Dagegen verzeichneten die rund 5500 Restaurants, Gaststätten und Imbissbuden in Brandenburg insgesamt Umsatzeinbußen von einem Prozent, preisbereinigt waren es sogar 3,6 Prozent. Der gesetzliche Mindestlohn von 8,50 Euro habe auf die Kostenstruktur einen Einfluss ausgeübt, aber »keinen großen«, fuhr der Präsident fort. Angesichts des Fachkräftemangels haben die Angestellten bei der Höhe ihres Einkommens ein Wort mitzureden, sagte er.

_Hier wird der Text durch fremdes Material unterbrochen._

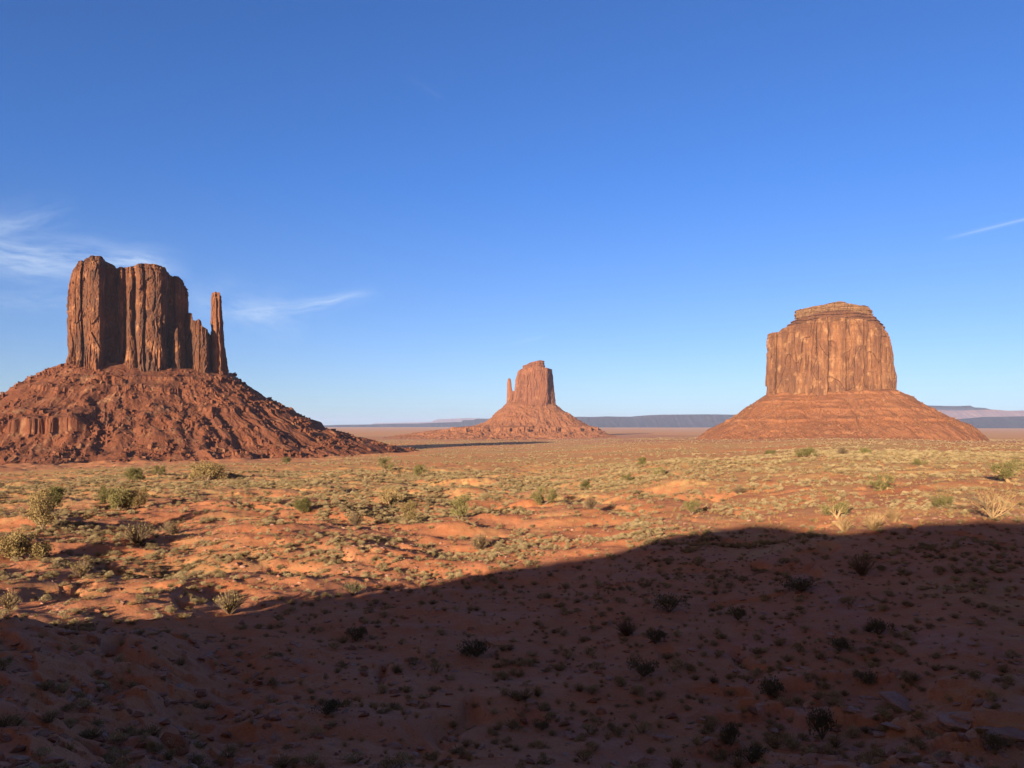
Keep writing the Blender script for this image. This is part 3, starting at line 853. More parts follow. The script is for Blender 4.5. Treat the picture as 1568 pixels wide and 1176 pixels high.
mesa([(380, 652), (480, 652), (520, 650.5), (560, 650), (600, 649), (640, 648.5), (690, 646.5), (706, 646), (709, 643.5), (725, 643), (731, 641), (760, 641), (768, 640), (800, 640), (820, 644), (830, 652)], 21000, 2500, M_MESA,
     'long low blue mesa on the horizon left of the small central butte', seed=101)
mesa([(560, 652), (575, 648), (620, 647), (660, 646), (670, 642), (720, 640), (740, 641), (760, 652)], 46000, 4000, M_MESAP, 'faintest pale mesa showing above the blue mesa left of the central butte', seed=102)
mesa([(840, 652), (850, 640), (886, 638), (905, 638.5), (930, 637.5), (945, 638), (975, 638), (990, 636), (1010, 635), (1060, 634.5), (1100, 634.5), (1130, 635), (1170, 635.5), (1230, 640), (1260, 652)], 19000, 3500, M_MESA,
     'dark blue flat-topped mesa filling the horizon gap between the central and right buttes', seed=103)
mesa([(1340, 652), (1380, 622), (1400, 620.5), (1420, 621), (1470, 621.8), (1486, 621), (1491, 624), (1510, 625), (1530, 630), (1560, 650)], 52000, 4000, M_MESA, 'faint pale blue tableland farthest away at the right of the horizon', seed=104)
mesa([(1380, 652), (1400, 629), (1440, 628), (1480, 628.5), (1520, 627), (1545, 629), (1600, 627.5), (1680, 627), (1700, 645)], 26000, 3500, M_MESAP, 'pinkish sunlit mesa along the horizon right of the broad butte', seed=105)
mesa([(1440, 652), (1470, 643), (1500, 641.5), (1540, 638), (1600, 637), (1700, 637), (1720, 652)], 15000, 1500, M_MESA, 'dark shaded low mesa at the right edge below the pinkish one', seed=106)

# ------------------------------------------------------------------ plants and rocks: shapes


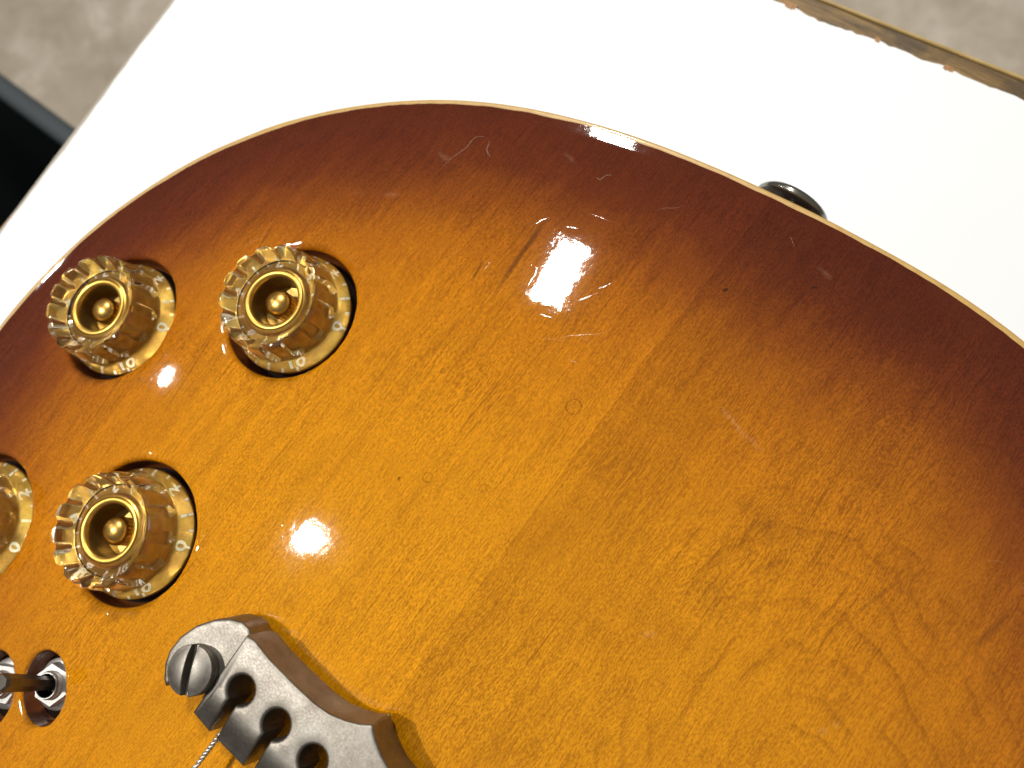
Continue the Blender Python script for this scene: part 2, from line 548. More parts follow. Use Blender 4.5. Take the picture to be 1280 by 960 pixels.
z = NT('aged_nickel_casting')
P = z.obj()
zn = z.noise(P, 0.22, 5.0, 0.62)
zp = z.noise(P, 2.2, 3.0, 0.6)
vo = z.n('ShaderNodeTexVoronoi')
z.l(P, vo.inputs['Vector'])
vo.inputs['Scale'].default_value = 0.75
pit = z.math('MULTIPLY', z.rng(vo.outputs['Distance'], 0.05, 0.28, 1, 0, True), z.rng(zn, 0.45, 0.6, 0.25, 1))
zc = z.mix(z.rng(zn, 0.35, 0.68), lin((142, 138, 130)), lin((118, 112, 104)))
zc = z.mix(z.math('MULTIPLY', pit, 0.10), zc, lin((200, 197, 190)))
zsep = z.n('ShaderNodeSeparateXYZ')
z.l(P, zsep.inputs[0])
scr = z.noise(z.vmath('MULTIPLY', P, (5.0, 0.5, 1)), 1.0, 3.0, 0.7, 0.4)
z.set(Base_Color=zc, Metallic=1.0, Roughness=z.math('ADD', z.rng(zp, 0.3, 0.7, 0.0, 0.12), z.rng(zsep.outputs['Y'], -6.5, -4.0, 0.26, 0.42)))
z.set(Normal=z.bump(z.math('ADD', z.math('MULTIPLY', zp, 0.5), z.math('ADD', z.math('MULTIPLY', pit, 0.35), z.math('MULTIPLY', scr, 0.25))), 0.16, 0.12))
M_ZINC = z.m
M_STEEL = simple('bright_steel', lin((226, 225, 221)), 0.34, 0.9, noise=(0.8, 0.5, lin((150, 148, 142))), bump=(2.0, 0.25, 0.06)).m
M_LEVER = simple('dull_steel', lin((112, 108, 100)), 0.34, 0.85, noise=(0.6, 0.6, lin((84, 78, 70))), bump=(2.0, 0.2, 0.05)).m
M_BLACK = simple('dark_bushing_bore', lin((26, 25, 22)), 0.45, 0.3).m  # dark colour for the inside faces of the switch bushing
M_BUTTON = simple('black_nickel', lin((150, 148, 139)), 0.2, 0.95, noise=(0.5, 0.6, lin((128, 126, 118))), bump=(1.5, 0.15, 0.05)).m
M_LINT = simple('pale_lint', lin((176, 142, 122)), 0.9).m

# table, floor, bin
t = NT('white_laminate')
P = t.obj()
t.set(Base_Color=t.mix(t.rng(t.noise(P, 0.02, 4.0), 0.3, 0.7), (0.79, 0.82, 0.845), (0.815, 0.84, 0.865)), Roughness=0.45)
M_LAM = t.m
t = NT('worn_wood_edge')
P = t.obj((0.05, 0.5, 0.5))
w1 = t.noise(P, 1.0, 6.0, 0.65)
w2 = t.noise(t.obj(), 0.09, 4.0, 0.6)
wc = t.ramp(w1, [(0.3, lin((58, 44, 20))), (0.5, lin((106, 82, 42))), (0.72, lin((150, 120, 66)))])
wc = t.mix(t.rng(w2, 0.5, 0.68, 0, 0.75), wc, lin((62, 48, 30)))
t.set(Base_Color=wc, Roughness=0.5, Normal=t.bump(w1, 0.6, 0.5))
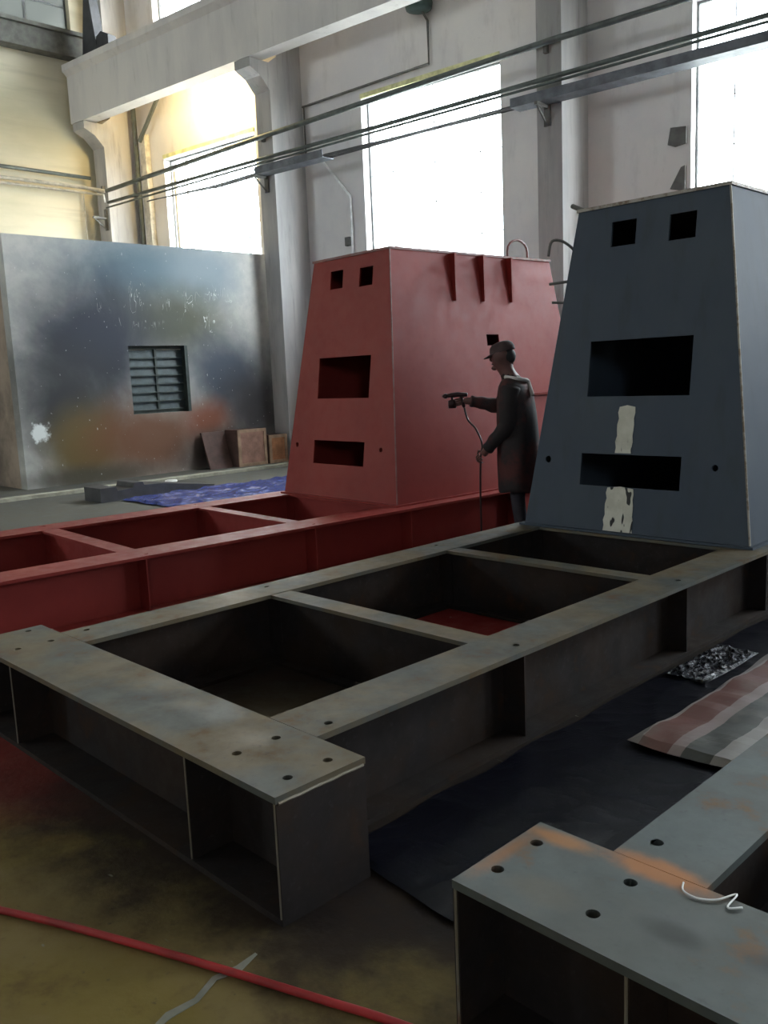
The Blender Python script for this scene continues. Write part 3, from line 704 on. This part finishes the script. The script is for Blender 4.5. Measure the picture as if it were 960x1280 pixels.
redb, TR = steel_base('machine_frame', -6.591, 1.501, -.054, .425, (-1.05, -.735), (.735, 1.05), (-1.28, 1.28),
    'red primed steel base with welded beam frame and tall tapered red pedestal', ('red_primer', 'red_primer', 'red_primer_edge'), ('red_primer', 'red_primer_edge', 2.315, 0.0))
gryb, TG = steel_base('machine_frame', -3.15, 1.396, 0.0, .41, (-.99, -.735), (.712, .972), (-1.215, 1.212),
    'bare grey steel base with rusty beam frame and tall grey pedestal in the middle', ('steel', 'steel_web_shaded', 'steel_edge'), ('plate_grey', 'plate_edge', 2.315, -.015))
thrb, T3 = steel_base('machine_frame', -.10, 1.424, 0.0, .41, (-.968, -.728), (.712, .972), (-1.187, 1.212),
    'bare grey steel beam frame with orange rust marks in the lower right corner', ('steel_blue', 'steel_web_shaded', 'steel_edge'))

# paper strips taped on the grey pedestal front
def on_front(x, z):
    """point on the grey pedestal's front plate, just proud of it"""
    k = (z - .41) / 2.315
    return TG((x, 4.06 + .31 * k - .004, z))
def strip(x0a, x1a, za, x0b, x1b, zb, label):
    bm = bmesh.new(); N = 8; rows = []
    for i in range(N + 1):
        k = i / N; z = za + (zb - za) * k; a = x0a + (x0b - x0a) * k; b = x1a + (x1b - x1a) * k
        j = .006 * math.sin(i * 2.4)
        rows.append([bm.verts.new(on_front(a + j, z)), bm.verts.new(on_front((a + b) / 2, z + (.012 if i == N else 0))), bm.verts.new(on_front(b - j * .6, z))])
    for i in range(N):
        for q in (0, 1): bm.faces.new((rows[i][q], rows[i][q + 1], rows[i + 1][q + 1], rows[i + 1][q]))
    thicken(bm, .0015, True, (0, -1, 0))
    return setp(obj('paper_strip', bm, 'paper'), label, 'paper', 'paper strips on the grey pedestal')
strip(-.148, -.018, .985, -.135, -.01, 1.31, 'upper white paper strip stuck below the large opening of the grey pedestal')
strip(-.205, .03, .43, -.19, .018, .738, 'lower white paper strip with ink marks at the foot of the grey pedestal')
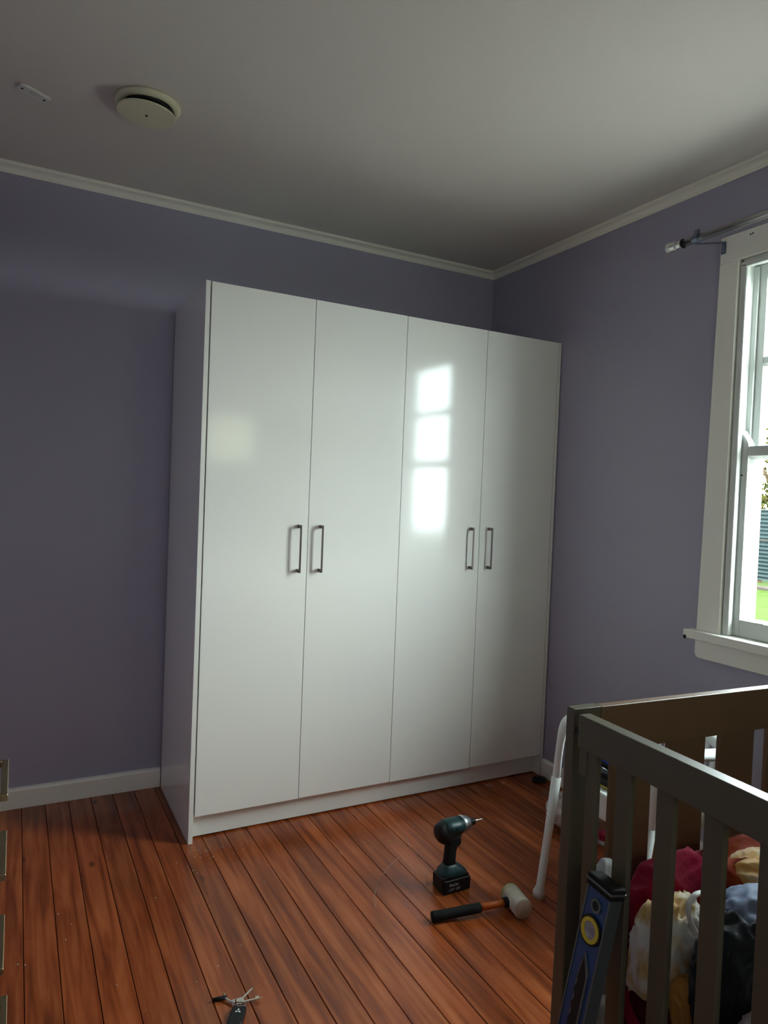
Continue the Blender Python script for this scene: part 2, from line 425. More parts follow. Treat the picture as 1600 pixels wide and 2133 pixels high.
# jamb linings, stop beads, parting beads
for s, y in ((1, WY1), (-1, WY0)):
    a, b = sorted((y, y-s*.012))
    wobj('jamb', bx((-.004, a, WZ0+.01), (.14, b, WZ1)))
    a, b = sorted((y, y-s*.028))
    wobj('stop_bead', bx((-.012, a, .917), (.014, b, WZ1-.02)), bevel=.005)
    a, b = sorted((y, y-s*.030))
    wobj('parting_bead', bx((.055, a, .917), (.066, b, WZ1-.02)))
    a, b = sorted((y, y-s*.034))
    wobj('outer_stop', bx((.112, a, .917), (.14, b, WZ1-.02)))
wobj('jamb', bx((-.004, WY0, WZ1-.014), (.14, WY1, WZ1)))
wobj('stop_bead', bx((-.012, WY0, WZ1-.032), (.014, WY1, WZ1-.012)), bevel=.004)
wobj('outer_sill', bx((.03, WY0, .86), (.19, WY1, .917)))
yl, yr = WY1-.013, WY0+.013
# lower sash
def stile_horn(y_a, y_b, x0, x1, z0, z1, horn):
    poly = [(y_a, z0), (y_b, z0), (y_b, z1)]
    if horn:
        sgn = 1 if y_b < y_a else -1
        poly += [(y_b+sgn*.002, z1+.012), (y_b+sgn*.012, z1+.030), (y_b+sgn*.026, z1+.048), (y_b+sgn*.034, z1+.062)]
        poly += [(y_a, z1+.062)]
    else: poly += [(y_a, z1)]
    return prism(B(), poly, lambda u, v, d: (d, u, v), x0, x1)
SX0, SX1 = .016, .054
LT = 1.640
wobj('sash_stile', stile_horn(yl, yl-.040, SX0, SX1, .918, LT, True))
wobj('sash_stile', stile_horn(yr, yr+.040, SX0, SX1, .918, LT, True))
wobj('sash_rail', bx((SX0, yr+.040, .918), (SX1, yl-.040, .982)))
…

Da sei es für die Unternehmer ein Glück, dass die Energiepreise, die in den vergangenen 15 Jahren erheblich gestiegen waren, 2015 nicht mehr so rasant geklettert seien.
Front machen die Hoteliers und Gastronomen gegen das Arbeitszeitgesetz, das eine maximale Beschäftigung von zehn Stunden »am Stück« gestattet. Das sei weltfremd, denn man könne eine Familien- oder Firmenfeier nicht einfach beenden und die Gäste nach Hause schicken, weil die zehn Stunden herum seien. »Wo bekommt man nachts um 1 Uhr neue Mitarbeiter für zwei oder drei Stunden her?« Nicht etwa mehr Arbeit, vielmehr eine flexiblere Arbeitszeit sei das Gebot der Stunde. Die vergleichsweise unattraktiven Arbeitszeiten und die Früh-, Spät- und Wochenendarbeit erschwere es einmal mehr, Personal zu finden, hieß es. Bei den Jugendlichen verfestige sich der Eindruck, sie könnten »inzwischen woanders leichter Geld verdienen«.
Den vielfach gut laufenden Gaststätten in den Ballungszentren stehe das große Sterben der Landgasthöfe gegenüber, hieß es. Hunderte Landgasthöfe werden aufgegeben, weil sich der Weiterbetrieb nicht mehr lohne. Immerhin habe der Radtourismus positiv gewirkt und biete einigen Gasthöfen in strukturschwachen Gegenden eine Perspektive. Umso schlimmer sei der gelegentlich schlechte Zustand der Radwege zu bewerten. »Das ist ein ganz großes Problem«, urteilte Schöpe. Zum Glück habe die Landesregierung nun 30 Millionen Euro für die Radwege zur Verfügung gestellt.